I’m seeing the effect of that relative to two other planets also orbiting, and a star
that seems to move with them because Earth moves on. In particular: The triangle changes shape, stretches out, as Mars moves westward more than Saturn, as if both planets are orbiting the sun in the opposite direction that Earth rotates, and Mars is oribiting backward faster than Saturn.

But really, it’s like traveling by car past a distant farm house that looks to be moving backward toward where I’ve been. Mars is orbiting in the same direction as Earth,
but is so much further away that it seems to be orbiting in the opposite direction, yet relatively more quickly than Saturn (much, much further away than Mars).

So the triangle stretches out, over weeks. This is noticeable because Antares
(the bottom apex of the triangle) doesn’t really move at all, except apparently, because Earth is moving eastward around the Sun. The obtuse triangle rotates westward and downward across the sky, changing shape, because Mars and Saturn move at different perceived rates.

(Is this a masterful bit of narrative clarity or what? Anyway,...)

So, seeing all this—not relative to a triangle of cosmic points moving around
the night sky of Earth, but as Earth moving around the Sun relative to the three cosmic points—gives me awed feeling for cosmic space, our tiny planet in our tiny region of a galaxy in a tiny piece of the Local Region, which is a tiny piece of a tiny piece....

But feeling provides no good sense of how much space is involved.

The diameter of the Sun is over 100 times the diameter of the Earth, whose orbit is like a tiny pebble (smaller than a pea) orbiting a soccer ball that is further away
(in radius!) than the length of an American football field; and Mars, a grain of sand, half of a football field away from Earth—a pebble in a ring with diameter of three football fields.

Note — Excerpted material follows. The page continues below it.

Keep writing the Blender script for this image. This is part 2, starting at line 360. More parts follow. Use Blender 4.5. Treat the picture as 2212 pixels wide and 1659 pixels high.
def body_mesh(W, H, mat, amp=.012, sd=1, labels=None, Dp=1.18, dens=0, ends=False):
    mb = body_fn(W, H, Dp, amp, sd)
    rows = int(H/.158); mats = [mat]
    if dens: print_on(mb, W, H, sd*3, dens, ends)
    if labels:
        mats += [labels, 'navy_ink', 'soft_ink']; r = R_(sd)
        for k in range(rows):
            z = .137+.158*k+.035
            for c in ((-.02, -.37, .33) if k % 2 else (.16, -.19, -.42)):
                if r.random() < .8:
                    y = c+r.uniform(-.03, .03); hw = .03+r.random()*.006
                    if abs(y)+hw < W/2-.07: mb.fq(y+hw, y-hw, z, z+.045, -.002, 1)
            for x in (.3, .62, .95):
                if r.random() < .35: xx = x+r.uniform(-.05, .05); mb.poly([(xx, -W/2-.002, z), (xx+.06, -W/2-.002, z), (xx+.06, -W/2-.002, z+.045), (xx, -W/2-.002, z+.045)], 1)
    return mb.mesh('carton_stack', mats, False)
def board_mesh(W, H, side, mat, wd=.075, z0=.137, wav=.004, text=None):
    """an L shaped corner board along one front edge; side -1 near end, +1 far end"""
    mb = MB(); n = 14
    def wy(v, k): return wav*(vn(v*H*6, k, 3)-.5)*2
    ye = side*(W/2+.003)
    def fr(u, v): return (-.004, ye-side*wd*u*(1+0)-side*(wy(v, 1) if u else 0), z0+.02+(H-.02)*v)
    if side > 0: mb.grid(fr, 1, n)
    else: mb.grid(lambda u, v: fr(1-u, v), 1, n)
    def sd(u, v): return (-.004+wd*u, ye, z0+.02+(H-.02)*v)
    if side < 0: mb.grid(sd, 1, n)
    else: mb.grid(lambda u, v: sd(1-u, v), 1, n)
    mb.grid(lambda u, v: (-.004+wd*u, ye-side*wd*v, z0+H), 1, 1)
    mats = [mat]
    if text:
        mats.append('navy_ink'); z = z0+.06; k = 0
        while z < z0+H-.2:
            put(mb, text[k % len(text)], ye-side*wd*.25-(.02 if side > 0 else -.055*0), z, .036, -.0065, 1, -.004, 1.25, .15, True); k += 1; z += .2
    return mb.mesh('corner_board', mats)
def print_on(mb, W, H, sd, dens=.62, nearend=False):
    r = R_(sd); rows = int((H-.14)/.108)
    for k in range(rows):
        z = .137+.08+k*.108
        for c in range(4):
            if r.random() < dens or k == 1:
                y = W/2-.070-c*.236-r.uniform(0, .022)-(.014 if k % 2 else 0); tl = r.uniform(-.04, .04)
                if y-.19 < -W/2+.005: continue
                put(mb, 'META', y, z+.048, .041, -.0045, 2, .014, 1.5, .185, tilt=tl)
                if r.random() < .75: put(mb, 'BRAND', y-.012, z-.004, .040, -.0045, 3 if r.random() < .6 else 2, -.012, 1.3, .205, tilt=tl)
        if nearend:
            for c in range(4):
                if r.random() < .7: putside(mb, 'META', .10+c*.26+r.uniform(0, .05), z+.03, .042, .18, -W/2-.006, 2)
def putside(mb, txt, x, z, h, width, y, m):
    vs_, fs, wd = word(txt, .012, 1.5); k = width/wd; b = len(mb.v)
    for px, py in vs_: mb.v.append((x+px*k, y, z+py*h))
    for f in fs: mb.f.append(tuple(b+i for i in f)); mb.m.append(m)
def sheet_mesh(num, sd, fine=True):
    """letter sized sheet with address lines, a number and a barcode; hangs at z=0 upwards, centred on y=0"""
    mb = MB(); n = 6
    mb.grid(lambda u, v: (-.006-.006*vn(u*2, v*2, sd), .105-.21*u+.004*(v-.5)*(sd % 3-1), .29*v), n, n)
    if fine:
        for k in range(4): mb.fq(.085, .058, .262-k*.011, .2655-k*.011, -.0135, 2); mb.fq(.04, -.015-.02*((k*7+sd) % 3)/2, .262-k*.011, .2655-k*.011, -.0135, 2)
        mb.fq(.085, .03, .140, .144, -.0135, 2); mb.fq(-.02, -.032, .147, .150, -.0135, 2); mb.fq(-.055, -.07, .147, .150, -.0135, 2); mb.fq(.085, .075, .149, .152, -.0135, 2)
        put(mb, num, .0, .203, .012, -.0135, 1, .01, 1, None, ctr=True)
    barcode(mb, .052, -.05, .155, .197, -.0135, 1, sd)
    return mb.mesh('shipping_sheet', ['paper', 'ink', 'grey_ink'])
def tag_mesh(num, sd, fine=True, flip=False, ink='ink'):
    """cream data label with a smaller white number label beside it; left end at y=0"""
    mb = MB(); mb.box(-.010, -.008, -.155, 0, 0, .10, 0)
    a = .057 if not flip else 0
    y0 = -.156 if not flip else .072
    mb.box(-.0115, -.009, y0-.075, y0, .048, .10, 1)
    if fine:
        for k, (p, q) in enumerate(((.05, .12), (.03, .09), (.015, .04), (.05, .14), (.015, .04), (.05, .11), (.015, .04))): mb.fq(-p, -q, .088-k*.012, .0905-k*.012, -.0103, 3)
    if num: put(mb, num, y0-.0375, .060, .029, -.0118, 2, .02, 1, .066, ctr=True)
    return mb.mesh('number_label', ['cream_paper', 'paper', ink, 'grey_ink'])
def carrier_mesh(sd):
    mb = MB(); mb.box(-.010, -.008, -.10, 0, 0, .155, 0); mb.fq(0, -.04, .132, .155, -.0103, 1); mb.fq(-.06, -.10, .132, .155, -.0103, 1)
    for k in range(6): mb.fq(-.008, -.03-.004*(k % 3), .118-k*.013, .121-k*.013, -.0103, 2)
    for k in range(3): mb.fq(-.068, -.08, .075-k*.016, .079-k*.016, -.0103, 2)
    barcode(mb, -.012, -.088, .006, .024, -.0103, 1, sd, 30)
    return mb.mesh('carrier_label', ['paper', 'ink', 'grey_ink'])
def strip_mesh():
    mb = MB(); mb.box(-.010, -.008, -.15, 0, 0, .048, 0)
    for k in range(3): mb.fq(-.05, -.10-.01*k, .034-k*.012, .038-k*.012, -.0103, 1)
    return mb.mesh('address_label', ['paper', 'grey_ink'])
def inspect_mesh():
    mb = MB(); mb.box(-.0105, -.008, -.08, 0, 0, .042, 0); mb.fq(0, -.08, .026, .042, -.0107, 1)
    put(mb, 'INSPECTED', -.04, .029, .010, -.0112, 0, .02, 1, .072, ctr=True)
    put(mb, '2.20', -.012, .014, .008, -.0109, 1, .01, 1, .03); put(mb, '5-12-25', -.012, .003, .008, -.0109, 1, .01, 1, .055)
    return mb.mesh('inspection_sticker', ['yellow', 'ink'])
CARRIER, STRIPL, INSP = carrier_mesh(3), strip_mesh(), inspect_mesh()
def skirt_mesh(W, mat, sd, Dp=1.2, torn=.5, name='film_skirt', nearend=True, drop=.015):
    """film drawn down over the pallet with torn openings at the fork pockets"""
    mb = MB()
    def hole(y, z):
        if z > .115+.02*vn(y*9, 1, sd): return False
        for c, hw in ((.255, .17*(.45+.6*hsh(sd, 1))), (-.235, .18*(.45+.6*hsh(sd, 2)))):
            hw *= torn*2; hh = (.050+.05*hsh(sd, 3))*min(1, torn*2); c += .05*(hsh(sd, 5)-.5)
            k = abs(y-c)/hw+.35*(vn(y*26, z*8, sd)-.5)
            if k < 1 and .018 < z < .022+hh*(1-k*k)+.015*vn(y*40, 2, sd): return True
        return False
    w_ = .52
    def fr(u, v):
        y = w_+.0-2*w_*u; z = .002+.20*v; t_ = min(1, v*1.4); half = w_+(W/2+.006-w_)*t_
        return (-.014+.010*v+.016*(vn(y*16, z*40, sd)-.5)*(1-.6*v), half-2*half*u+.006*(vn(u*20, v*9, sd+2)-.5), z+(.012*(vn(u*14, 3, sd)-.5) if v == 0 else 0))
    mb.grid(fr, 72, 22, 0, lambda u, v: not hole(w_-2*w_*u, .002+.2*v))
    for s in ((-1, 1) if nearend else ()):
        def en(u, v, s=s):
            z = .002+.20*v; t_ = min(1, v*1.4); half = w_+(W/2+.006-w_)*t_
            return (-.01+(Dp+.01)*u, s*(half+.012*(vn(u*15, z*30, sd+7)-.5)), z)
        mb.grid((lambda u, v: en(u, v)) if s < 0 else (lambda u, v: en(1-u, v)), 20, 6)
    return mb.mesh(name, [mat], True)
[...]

Then there is our view on mountains, away from metropolitan light pollution,
where we look into the Milky Way as if it’s a cloud of stars far, far away,
though actually our solar system is embedded in a dense arm of The Thing—and
the relative emptiness between stars, to us, is just a sign of the incomprehensible scale of our dense galaxy: Eight minutes for light to reach Earth from the Sun;
a hundred thousand years for light to merely cross our galaxy that is like a spot
in a Hubble Telescope image, all spots moving away from each other in the angel
hair latticework of galactic, cosmic fluff, “infinitely” large and old.

And, I am one lovely life seeing, making Meaning of there being this life.

By the way, given the distances involved between Earth and Sun, the coincidence that the Moon is of such a size and distance [238, 900 miles] from the Earth that it exactly covers the Sun, 93 million miles away, in a solar eclipse, is too uncanny to seem coincidental. But of course it’s coincidence? If a form of intelligence is nearby
that is a billion years beyond us and could maneuver moons—look how far we’ve come in several thousand years—It would stay Silent, just as the brighter of our species leave wildlife to its own ways. We terrify squirrels and birds. Would you
want
to know how real gods appear? It would give hints, in case we evolve enough
to Get It: Gods have passed by. “Let us know when you’re no longer clueless.”

So, the night is Dark and Silent, I do not forget. This milkweedy fluff of evolving mind—no, n-dimensional rhizome of associability—wafts through eonic time, thanks to eonic evolution, another bloomin’ bud loving adventure, another point to die never knowing that this rhizomy recursivity stopped.

In the dark of night, at my immediate left, downhill a bit, is a jogging track, big flat oval—carved out of the mountain, barely discernible in the dark, and quiet, like
an abandoned Greek amphitheater, deteriorated legacy, monument of lived time gone.

OK. All’s OK. Despite the Dark Silence—monumental marks of humanity, monu-mental points of cosmos—bright life is good in itself—for “Heaven” is Earth (at our best), and here I am, enjoying the point of It all: enjoying points, constellations, assemblages, ecospheres, ecologies, ecogenies—being a lover of imaginability, alive!